Electricity flows as either Alternating Current (AC) or Direct Current (DC). Voltage, measured in Volts (V), is the electrical potential difference that drives this current. Understanding the standardized symbols used in electronics and electrical engineering is important for safety and clear communication. These symbols act as a universal language, allowing instant identification of whether a device or power source uses AC or DC.
The Standard Symbol for AC Voltage
The universally recognized symbol for Alternating Current voltage is the tilde, a wavy line: \(\sim\). This symbol is often combined with the letter ‘V’ for Volts, appearing as V\(\sim\), to denote AC Voltage, especially on measuring devices. The wavy line visually represents the fundamental characteristic of AC power: its periodic change in direction and magnitude.
The symbol resembles a sine wave, the most common waveform for AC power delivered by utility companies. This shape depicts the current’s continuous fluctuation, where the voltage rises to a positive peak, drops through zero to a negative peak, and then returns to zero, completing one cycle. This cycle typically repeats 50 or 60 times per second (Hertz), depending on the region.
In technical specifications, AC voltage is frequently abbreviated as VAC (Volts Alternating Current). When a label reads “AC 120V” or “\(\sim\) 230V,” the symbol or abbreviation immediately informs the reader that the power source is continuously reversing its direction.
Comparing AC and DC Notations
The symbol for AC voltage contrasts directly with the notation used for Direct Current (DC) voltage, which represents a steady, non-reversing flow. The DC voltage symbol is typically a straight, solid line above a dashed line, represented as \(\overline{\text{—}}\). This notation signifies that the voltage and current maintain a constant magnitude and direction over time.
While AC uses a wave to indicate oscillation, DC uses a straight line to indicate stability and unidirectional flow. The solid line represents the constant flow, and the dashed line beneath it often represents the zero-voltage reference. This distinction is important because electronic components are designed to operate with one type of current or the other.

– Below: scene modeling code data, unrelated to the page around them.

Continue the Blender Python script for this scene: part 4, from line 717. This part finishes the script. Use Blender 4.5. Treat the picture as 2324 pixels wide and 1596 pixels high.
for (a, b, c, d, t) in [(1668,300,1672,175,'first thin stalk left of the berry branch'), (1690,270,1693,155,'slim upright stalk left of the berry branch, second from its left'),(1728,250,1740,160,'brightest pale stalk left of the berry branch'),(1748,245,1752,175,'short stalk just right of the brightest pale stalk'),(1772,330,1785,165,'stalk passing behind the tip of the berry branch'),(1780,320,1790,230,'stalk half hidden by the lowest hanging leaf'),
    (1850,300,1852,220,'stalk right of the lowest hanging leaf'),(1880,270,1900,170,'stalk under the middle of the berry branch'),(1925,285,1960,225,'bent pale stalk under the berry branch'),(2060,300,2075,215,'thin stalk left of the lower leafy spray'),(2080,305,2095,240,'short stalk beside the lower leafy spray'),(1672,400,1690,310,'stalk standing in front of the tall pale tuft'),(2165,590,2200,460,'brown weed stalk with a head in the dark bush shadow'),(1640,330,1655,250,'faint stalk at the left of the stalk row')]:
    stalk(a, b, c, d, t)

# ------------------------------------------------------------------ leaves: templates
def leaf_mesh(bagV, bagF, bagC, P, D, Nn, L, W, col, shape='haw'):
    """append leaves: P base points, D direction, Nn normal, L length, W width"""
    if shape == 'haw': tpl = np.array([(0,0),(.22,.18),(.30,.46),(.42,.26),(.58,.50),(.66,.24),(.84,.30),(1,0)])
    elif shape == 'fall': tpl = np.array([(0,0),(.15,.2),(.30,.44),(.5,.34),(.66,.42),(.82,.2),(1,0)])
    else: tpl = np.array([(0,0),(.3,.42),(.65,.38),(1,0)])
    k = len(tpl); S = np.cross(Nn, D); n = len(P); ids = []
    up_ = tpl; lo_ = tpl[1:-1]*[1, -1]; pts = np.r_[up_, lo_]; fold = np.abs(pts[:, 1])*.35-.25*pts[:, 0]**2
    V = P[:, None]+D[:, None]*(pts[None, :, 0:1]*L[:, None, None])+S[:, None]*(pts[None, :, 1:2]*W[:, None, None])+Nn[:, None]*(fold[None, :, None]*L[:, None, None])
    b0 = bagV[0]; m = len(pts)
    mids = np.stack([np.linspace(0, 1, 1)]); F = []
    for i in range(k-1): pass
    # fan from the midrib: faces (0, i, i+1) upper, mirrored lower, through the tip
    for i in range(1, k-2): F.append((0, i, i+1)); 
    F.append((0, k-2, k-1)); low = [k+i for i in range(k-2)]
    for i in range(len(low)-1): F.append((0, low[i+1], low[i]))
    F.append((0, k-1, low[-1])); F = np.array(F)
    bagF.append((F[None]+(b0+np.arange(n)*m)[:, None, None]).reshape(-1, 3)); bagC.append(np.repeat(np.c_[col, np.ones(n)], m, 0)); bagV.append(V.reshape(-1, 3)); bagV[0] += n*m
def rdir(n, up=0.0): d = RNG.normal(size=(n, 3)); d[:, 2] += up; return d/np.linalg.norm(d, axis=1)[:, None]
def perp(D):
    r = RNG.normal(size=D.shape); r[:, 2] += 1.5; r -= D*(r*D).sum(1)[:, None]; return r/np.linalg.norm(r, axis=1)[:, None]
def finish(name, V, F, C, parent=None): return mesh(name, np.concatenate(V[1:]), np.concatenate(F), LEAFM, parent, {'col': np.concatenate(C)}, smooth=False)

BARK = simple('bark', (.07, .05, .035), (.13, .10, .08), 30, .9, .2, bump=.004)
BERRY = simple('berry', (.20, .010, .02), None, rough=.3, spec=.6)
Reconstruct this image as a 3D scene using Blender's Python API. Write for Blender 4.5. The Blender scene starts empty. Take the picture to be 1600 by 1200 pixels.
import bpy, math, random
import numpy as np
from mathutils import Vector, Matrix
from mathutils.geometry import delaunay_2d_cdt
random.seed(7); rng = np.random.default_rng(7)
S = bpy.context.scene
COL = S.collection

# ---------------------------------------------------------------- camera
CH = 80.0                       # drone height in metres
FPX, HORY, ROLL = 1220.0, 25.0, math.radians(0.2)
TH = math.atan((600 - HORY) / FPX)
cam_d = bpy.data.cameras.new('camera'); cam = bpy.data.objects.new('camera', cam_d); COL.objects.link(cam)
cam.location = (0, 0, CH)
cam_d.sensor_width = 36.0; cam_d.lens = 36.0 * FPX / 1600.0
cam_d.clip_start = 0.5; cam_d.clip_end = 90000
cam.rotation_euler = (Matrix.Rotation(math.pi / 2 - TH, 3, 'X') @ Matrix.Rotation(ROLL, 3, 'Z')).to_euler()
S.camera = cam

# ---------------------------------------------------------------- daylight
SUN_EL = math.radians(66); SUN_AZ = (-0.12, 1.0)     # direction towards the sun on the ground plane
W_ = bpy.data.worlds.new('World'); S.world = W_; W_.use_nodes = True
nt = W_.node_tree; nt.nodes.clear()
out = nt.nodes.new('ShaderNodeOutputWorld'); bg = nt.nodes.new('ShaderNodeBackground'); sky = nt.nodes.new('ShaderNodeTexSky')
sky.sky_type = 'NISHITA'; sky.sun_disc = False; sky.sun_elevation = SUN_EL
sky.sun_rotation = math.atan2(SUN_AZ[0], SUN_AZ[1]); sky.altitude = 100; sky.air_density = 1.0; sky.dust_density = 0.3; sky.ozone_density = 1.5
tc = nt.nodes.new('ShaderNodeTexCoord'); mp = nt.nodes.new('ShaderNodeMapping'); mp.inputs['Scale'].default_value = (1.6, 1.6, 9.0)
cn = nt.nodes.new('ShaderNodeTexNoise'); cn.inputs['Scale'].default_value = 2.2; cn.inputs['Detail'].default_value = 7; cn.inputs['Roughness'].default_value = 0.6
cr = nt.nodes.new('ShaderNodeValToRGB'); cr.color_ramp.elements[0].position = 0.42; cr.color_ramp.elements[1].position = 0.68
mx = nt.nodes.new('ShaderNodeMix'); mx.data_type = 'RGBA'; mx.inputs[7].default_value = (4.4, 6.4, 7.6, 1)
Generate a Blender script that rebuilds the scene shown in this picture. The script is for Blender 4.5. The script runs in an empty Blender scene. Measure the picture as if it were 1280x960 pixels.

These contrasting symbols are often displayed together on electronic devices to prevent accidental misuse. For example, a power adapter might list its AC input requirement (V\(\sim\)) and its DC output capability (V\(\overline{\text{—}}\)) side-by-side, clearly communicating the different electrical characteristics involved.
Where the Symbol Appears in Daily Life
The AC voltage symbol, \(\sim\) or V\(\sim\), is found in several common places. One of the most frequent places to encounter it is on a multimeter or voltmeter. On the selector dial of these devices, the V\(\sim\) setting ensures the meter is configured to correctly measure the constantly fluctuating voltage from a wall outlet.
The AC symbol also appears on power supply units and transformers, which are devices that change electrical power characteristics. For instance, a small box that plugs into a wall might have the input labeled “AC 120V” or \(\sim\) to specify the power it draws. This information ensures the device is compatible with the local power grid.
Household appliances and electrical equipment feature the symbol near the power cord input or on specification labels. This helps users quickly identify the required power source, confirming the appliance is designed for the alternating current supplied by the building. In technical drawings and wiring schematics, the \(\sim\) symbol is used to denote the location of an AC power source in the circuit design.